Sands scored four rushing touchdowns in the first two CIF Southern Section Southern Division playoff games. Compare that to Sands’ three touchdowns in the air.
The milestone was his before the 13th game if he hadn’t run so much.
In the way, beside an unlucky number for a game, Mayfair of Lakewood. Yet, Sands found the end zone late in the first quarter.
Again, on a run, his fifth of the postseason.
Sands never found the end zone again, costing him a chance at the record, more importantly a chance to play for the championship.
The No. 2-seeded Sea Kings lost to the No. 3-seeded Monsoons, 14-6, in a semifinal game at Newport Harbor High on Dec. 6.
Sands would trade in his 21 touchdown passes for a championship ring and another shot at Laguna Hills, the team the Sea Kings finished second to in the Pacific Coast League and would’ve faced in the section final.
Reaching the top was more important to Sands than seeing his name in the CdM record book. Fans will see his name in the game program next season. His four-touchdown passes against University in the ninth game of the season gave Sands 18 touchdown passes, a CdM regular-season record.
What mattered most to Hitchens was that the 6-foot-1, 180-pound Sands almost led the injured Sea Kings (10-3) to the section championship game.
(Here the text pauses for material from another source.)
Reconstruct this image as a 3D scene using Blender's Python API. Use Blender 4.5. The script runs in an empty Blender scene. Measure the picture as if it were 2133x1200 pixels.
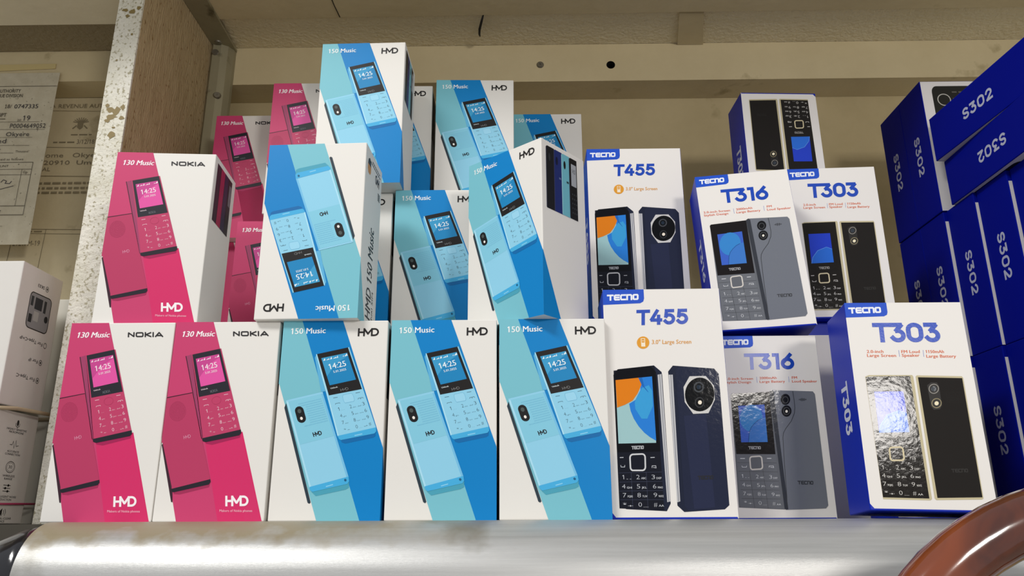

For his remarkable year, in which he threw for 1,560 yards and 21 touchdowns, to only nine interceptions, and ran for eight touchdowns, Sands is the Newport-Mesa Dream Team Player of the Year.
No other quarterback in town fired 21 touchdown passes or rushed for eight touchdowns this season.
Not many guided their respective program to one of its finest seasons.
With Sands under center, or in shotgun, CdM won 10 games for only the third time in school history. Not even Taylor Hughes, the quarterback still holding the single-season touchdown pass record of 22 set in 2006, can say that.